# Stated problem
Print each line exactly as it is given.

# Supplied data
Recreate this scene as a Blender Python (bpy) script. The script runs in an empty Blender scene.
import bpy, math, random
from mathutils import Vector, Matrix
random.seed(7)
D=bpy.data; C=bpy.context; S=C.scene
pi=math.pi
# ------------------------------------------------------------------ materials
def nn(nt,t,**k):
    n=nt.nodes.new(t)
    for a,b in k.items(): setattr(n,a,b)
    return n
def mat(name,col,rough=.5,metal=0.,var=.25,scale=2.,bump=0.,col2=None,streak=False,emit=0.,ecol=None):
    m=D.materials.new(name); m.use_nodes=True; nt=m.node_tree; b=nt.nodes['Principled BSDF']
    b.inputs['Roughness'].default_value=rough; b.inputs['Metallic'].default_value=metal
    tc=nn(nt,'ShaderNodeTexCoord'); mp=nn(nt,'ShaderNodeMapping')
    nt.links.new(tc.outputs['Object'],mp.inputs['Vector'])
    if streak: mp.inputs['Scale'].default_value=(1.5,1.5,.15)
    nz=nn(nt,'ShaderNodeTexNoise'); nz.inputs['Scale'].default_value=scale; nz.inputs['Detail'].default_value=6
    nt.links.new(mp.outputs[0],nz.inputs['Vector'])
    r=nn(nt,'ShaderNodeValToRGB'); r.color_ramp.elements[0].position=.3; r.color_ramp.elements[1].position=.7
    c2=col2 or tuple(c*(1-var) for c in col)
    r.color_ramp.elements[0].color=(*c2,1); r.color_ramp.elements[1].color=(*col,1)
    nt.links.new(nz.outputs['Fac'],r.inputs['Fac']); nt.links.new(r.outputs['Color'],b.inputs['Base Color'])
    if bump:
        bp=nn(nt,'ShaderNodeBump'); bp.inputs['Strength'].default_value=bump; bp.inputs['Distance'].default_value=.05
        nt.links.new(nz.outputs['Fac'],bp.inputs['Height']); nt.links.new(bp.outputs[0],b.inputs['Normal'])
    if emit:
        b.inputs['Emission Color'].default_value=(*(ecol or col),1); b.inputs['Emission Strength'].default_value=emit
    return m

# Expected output
Recreate this scene as a Blender Python (bpy) script. The script runs in an empty Blender scene.
import bpy, math, random
from mathutils import Vector, Matrix
random.seed(7)
D=bpy.data; C=bpy.context; S=C.scene
pi=math.pi
# ------------------------------------------------------------------ materials
def nn(nt,t,**k):
    n=nt.nodes.new(t)
    for a,b in k.items(): setattr(n,a,b)
    return n
def mat(name,col,rough=.5,metal=0.,var=.25,scale=2.,bump=0.,col2=None,streak=False,emit=0.,ecol=None):
    m=D.materials.new(name); m.use_nodes=True; nt=m.node_tree; b=nt.nodes['Principled BSDF']
    b.inputs['Roughness'].default_value=rough; b.inputs['Metallic'].default_value=metal
    tc=nn(nt,'ShaderNodeTexCoord'); mp=nn(nt,'ShaderNodeMapping')
    nt.links.new(tc.outputs['Object'],mp.inputs['Vector'])
    if streak: mp.inputs['Scale'].default_value=(1.5,1.5,.15)
    nz=nn(nt,'ShaderNodeTexNoise'); nz.inputs['Scale'].default_value=scale; nz.inputs['Detail'].default_value=6
    nt.links.new(mp.outputs[0],nz.inputs['Vector'])
    r=nn(nt,'ShaderNodeValToRGB'); r.color_ramp.elements[0].position=.3; r.color_ramp.elements[1].position=.7
    c2=col2 or tuple(c*(1-var) for c in col)
    r.color_ramp.elements[0].color=(*c2,1); r.color_ramp.elements[1].color=(*col,1)
    nt.links.new(nz.outputs['Fac'],r.inputs['Fac']); nt.links.new(r.outputs['Color'],b.inputs['Base Color'])
    if bump:
        bp=nn(nt,'ShaderNodeBump'); bp.inputs['Strength'].default_value=bump; bp.inputs['Distance'].default_value=.05
        nt.links.new(nz.outputs['Fac'],bp.inputs['Height']); nt.links.new(bp.outputs[0],b.inputs['Normal'])
    if emit:
        b.inputs['Emission Color'].default_value=(*(ecol or col),1); b.inputs['Emission Strength'].default_value=emit
    return m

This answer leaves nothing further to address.